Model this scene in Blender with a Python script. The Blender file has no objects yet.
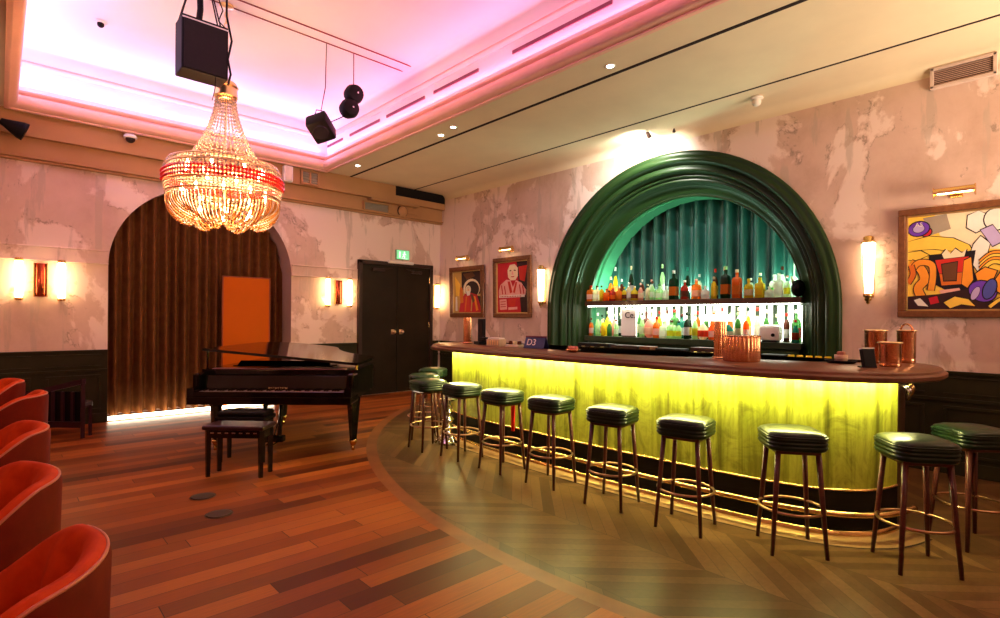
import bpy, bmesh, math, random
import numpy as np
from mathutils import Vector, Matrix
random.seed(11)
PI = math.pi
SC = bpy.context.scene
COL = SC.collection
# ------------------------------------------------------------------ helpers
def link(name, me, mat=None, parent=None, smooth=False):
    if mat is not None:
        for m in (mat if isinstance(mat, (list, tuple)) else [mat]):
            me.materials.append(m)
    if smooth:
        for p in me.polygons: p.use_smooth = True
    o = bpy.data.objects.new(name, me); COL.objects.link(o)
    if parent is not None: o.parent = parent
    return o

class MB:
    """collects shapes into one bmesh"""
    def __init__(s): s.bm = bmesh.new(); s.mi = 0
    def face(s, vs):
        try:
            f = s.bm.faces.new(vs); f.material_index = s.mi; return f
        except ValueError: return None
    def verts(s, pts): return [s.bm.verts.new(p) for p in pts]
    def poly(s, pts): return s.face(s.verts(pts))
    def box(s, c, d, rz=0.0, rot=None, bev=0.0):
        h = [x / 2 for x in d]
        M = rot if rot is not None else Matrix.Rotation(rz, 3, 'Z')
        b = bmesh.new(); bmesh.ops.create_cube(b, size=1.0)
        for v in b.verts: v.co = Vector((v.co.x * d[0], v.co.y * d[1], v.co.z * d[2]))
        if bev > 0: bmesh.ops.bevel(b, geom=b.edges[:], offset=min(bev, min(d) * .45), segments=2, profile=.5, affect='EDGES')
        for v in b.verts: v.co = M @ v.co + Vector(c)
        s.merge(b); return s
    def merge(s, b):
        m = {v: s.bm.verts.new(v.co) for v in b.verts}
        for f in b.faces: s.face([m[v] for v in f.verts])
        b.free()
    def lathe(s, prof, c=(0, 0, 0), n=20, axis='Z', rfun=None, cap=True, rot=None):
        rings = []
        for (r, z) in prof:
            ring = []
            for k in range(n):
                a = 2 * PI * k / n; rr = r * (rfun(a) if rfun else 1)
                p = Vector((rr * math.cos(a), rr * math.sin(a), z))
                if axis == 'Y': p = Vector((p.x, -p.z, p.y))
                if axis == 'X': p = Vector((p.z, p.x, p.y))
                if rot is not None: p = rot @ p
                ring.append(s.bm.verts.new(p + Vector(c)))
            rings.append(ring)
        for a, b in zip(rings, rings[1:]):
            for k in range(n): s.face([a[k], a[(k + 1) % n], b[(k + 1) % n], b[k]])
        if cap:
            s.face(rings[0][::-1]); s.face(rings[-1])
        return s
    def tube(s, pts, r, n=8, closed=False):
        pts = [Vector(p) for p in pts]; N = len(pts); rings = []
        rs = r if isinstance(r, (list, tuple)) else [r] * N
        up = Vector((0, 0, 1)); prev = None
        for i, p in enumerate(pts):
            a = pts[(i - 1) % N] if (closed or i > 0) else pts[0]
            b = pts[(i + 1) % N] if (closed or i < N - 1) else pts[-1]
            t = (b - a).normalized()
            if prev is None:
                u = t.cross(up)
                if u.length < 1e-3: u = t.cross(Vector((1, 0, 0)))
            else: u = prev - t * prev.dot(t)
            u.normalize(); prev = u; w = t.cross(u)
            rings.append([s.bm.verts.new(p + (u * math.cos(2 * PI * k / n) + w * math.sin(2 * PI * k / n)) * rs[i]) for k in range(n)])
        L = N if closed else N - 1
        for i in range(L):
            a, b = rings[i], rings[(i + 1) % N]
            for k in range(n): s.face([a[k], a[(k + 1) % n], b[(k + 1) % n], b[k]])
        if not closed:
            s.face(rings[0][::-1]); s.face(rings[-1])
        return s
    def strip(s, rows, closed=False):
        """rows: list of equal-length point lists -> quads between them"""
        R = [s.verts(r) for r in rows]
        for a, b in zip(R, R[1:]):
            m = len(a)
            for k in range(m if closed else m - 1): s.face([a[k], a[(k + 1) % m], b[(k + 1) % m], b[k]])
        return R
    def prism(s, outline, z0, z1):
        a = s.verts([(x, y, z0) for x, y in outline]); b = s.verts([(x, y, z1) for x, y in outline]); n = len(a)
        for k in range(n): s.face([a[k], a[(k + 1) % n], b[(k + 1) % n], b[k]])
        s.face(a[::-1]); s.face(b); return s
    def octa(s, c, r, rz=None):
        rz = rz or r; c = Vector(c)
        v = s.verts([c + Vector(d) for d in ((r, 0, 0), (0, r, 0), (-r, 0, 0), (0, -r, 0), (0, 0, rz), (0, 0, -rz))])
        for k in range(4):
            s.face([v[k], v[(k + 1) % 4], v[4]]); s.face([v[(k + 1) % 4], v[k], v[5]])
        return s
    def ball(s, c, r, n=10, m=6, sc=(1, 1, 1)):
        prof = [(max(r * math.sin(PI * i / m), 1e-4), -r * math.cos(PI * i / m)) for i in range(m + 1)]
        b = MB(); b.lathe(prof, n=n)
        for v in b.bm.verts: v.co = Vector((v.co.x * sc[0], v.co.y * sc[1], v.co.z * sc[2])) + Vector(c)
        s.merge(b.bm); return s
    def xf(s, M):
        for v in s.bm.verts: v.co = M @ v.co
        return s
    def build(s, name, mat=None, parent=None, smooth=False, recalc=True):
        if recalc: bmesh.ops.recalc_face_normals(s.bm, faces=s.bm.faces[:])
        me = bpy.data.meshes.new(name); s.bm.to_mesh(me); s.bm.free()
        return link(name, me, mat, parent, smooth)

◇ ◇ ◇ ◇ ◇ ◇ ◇

=== Task requirements ===
Repeat the data exactly, without the pictures.

=== Written response ===
Model this scene in Blender with a Python script. The Blender file has no objects yet.
import bpy, bmesh, math, random
import numpy as np
from mathutils import Vector, Matrix
random.seed(11)
PI = math.pi
SC = bpy.context.scene
COL = SC.collection
# ------------------------------------------------------------------ helpers
def link(name, me, mat=None, parent=None, smooth=False):
    if mat is not None:
        for m in (mat if isinstance(mat, (list, tuple)) else [mat]):
            me.materials.append(m)
    if smooth:
        for p in me.polygons: p.use_smooth = True
    o = bpy.data.objects.new(name, me); COL.objects.link(o)
    if parent is not None: o.parent = parent
    return o

class MB:
    """collects shapes into one bmesh"""
    def __init__(s): s.bm = bmesh.new(); s.mi = 0
    def face(s, vs):
        try:
            f = s.bm.faces.new(vs); f.material_index = s.mi; return f
        except ValueError: return None
    def verts(s, pts): return [s.bm.verts.new(p) for p in pts]
    def poly(s, pts): return s.face(s.verts(pts))
    def box(s, c, d, rz=0.0, rot=None, bev=0.0):
        h = [x / 2 for x in d]
        M = rot if rot is not None else Matrix.Rotation(rz, 3, 'Z')
        b = bmesh.new(); bmesh.ops.create_cube(b, size=1.0)
        for v in b.verts: v.co = Vector((v.co.x * d[0], v.co.y * d[1], v.co.z * d[2]))
        if bev > 0: bmesh.ops.bevel(b, geom=b.edges[:], offset=min(bev, min(d) * .45), segments=2, profile=.5, affect='EDGES')
        for v in b.verts: v.co = M @ v.co + Vector(c)
        s.merge(b); return s
    def merge(s, b):
        m = {v: s.bm.verts.new(v.co) for v in b.verts}
        for f in b.faces: s.face([m[v] for v in f.verts])
        b.free()
    def lathe(s, prof, c=(0, 0, 0), n=20, axis='Z', rfun=None, cap=True, rot=None):
        rings = []
        for (r, z) in prof:
            ring = []
            for k in range(n):
                a = 2 * PI * k / n; rr = r * (rfun(a) if rfun else 1)
                p = Vector((rr * math.cos(a), rr * math.sin(a), z))
                if axis == 'Y': p = Vector((p.x, -p.z, p.y))
                if axis == 'X': p = Vector((p.z, p.x, p.y))
                if rot is not None: p = rot @ p
                ring.append(s.bm.verts.new(p + Vector(c)))
            rings.append(ring)
        for a, b in zip(rings, rings[1:]):
            for k in range(n): s.face([a[k], a[(k + 1) % n], b[(k + 1) % n], b[k]])
        if cap:
            s.face(rings[0][::-1]); s.face(rings[-1])
        return s
    def tube(s, pts, r, n=8, closed=False):
        pts = [Vector(p) for p in pts]; N = len(pts); rings = []
        rs = r if isinstance(r, (list, tuple)) else [r] * N
        up = Vector((0, 0, 1)); prev = None
        for i, p in enumerate(pts):
            a = pts[(i - 1) % N] if (closed or i > 0) else pts[0]
            b = pts[(i + 1) % N] if (closed or i < N - 1) else pts[-1]
            t = (b - a).normalized()
            if prev is None:
                u = t.cross(up)
                if u.length < 1e-3: u = t.cross(Vector((1, 0, 0)))
            else: u = prev - t * prev.dot(t)
            u.normalize(); prev = u; w = t.cross(u)
            rings.append([s.bm.verts.new(p + (u * math.cos(2 * PI * k / n) + w * math.sin(2 * PI * k / n)) * rs[i]) for k in range(n)])
        L = N if closed else N - 1
        for i in range(L):
            a, b = rings[i], rings[(i + 1) % N]
            for k in range(n): s.face([a[k], a[(k + 1) % n], b[(k + 1) % n], b[k]])
        if not closed:
            s.face(rings[0][::-1]); s.face(rings[-1])
        return s
    def strip(s, rows, closed=False):
        """rows: list of equal-length point lists -> quads between them"""
        R = [s.verts(r) for r in rows]
        for a, b in zip(R, R[1:]):
            m = len(a)
            for k in range(m if closed else m - 1): s.face([a[k], a[(k + 1) % m], b[(k + 1) % m], b[k]])
        return R
    def prism(s, outline, z0, z1):
        a = s.verts([(x, y, z0) for x, y in outline]); b = s.verts([(x, y, z1) for x, y in outline]); n = len(a)
        for k in range(n): s.face([a[k], a[(k + 1) % n], b[(k + 1) % n], b[k]])
        s.face(a[::-1]); s.face(b); return s
    def octa(s, c, r, rz=None):
        rz = rz or r; c = Vector(c)
        v = s.verts([c + Vector(d) for d in ((r, 0, 0), (0, r, 0), (-r, 0, 0), (0, -r, 0), (0, 0, rz), (0, 0, -rz))])
        for k in range(4):
            s.face([v[k], v[(k + 1) % 4], v[4]]); s.face([v[(k + 1) % 4], v[k], v[5]])
        return s
    def ball(s, c, r, n=10, m=6, sc=(1, 1, 1)):
        prof = [(max(r * math.sin(PI * i / m), 1e-4), -r * math.cos(PI * i / m)) for i in range(m + 1)]
        b = MB(); b.lathe(prof, n=n)
        for v in b.bm.verts: v.co = Vector((v.co.x * sc[0], v.co.y * sc[1], v.co.z * sc[2])) + Vector(c)
        s.merge(b.bm); return s
    def xf(s, M):
        for v in s.bm.verts: v.co = M @ v.co
        return s
    def build(s, name, mat=None, parent=None, smooth=False, recalc=True):
        if recalc: bmesh.ops.recalc_face_normals(s.bm, faces=s.bm.faces[:])
        me = bpy.data.meshes.new(name); s.bm.to_mesh(me); s.bm.free()
        return link(name, me, mat, parent, smooth)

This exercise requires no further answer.